Massachusetts’s highest court is poised to rule on whether foreclosures in the state should be undone because securitization-industry practices violate real- estate law governing how mortgages may be transferred.
The fight between homeowners and banks before the Supreme Judicial Court in Boston turns on whether a mortgage can be transferred without naming the recipient, a common securitization practice. Also at issue is whether the right to a mortgage follows the promissory note it secures when the note is sold, as the industry argues.
A victory for the homeowners may invalidate some foreclosures and force loan originators to buy back mortgages wrongly transferred into loan pools. Such a ruling may also be cited in other state courts handling litigation related to the foreclosure crisis.

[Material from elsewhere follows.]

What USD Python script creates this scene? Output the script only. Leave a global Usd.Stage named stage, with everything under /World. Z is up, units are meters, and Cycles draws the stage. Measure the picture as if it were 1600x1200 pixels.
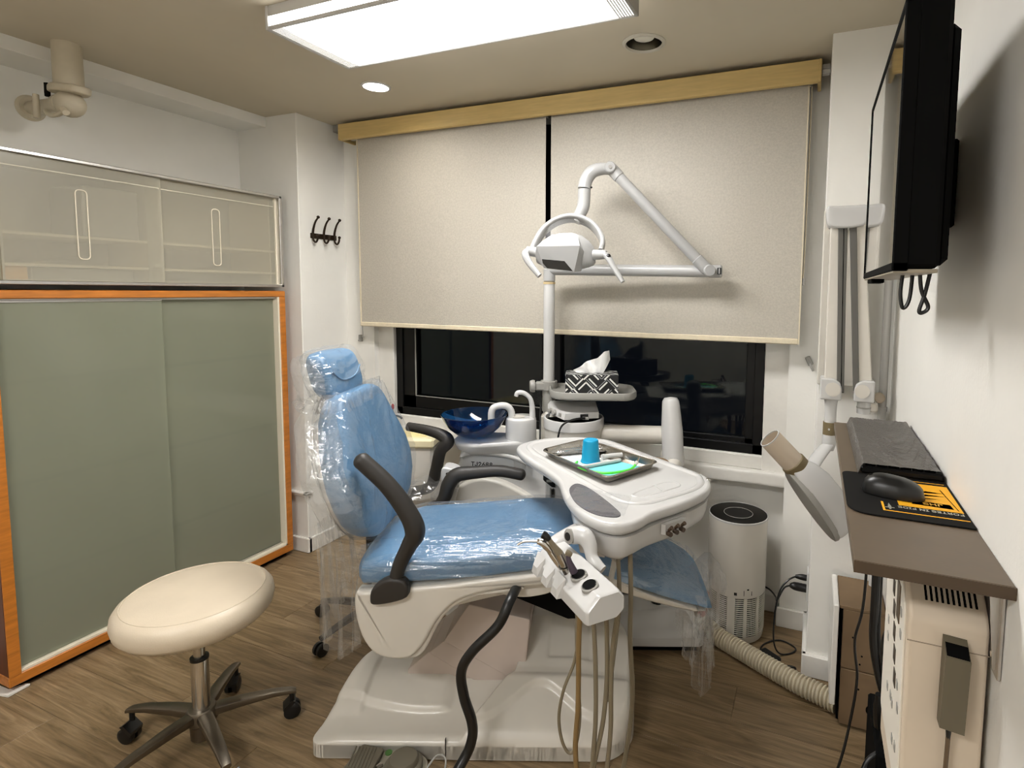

“This is the first time the securitization paradigm is squarely before a high court,” said Marie McDonnell, a mortgage-fraud analyst in Orleans, Massachusetts, who wrote a friend-of-the-court brief in favor of borrowers. The state court, under its practices, is likely to rule by next month.
It's that third paragraph that has mortgage execs awake and sweating at nights. We're talking a precedent here that could turn into a tidal wave of buybacks...potentially hundreds of billions of dollars worth. It will rip the banks apart, considering they're still leveraged to the hilt. It'll also throw the value of the mortgage loan holdings of all MERS banks into chaos.
No wonder the banks are so eager to settle now and make MERS the final word on mortgage paperwork legitimacy. They're running out of time.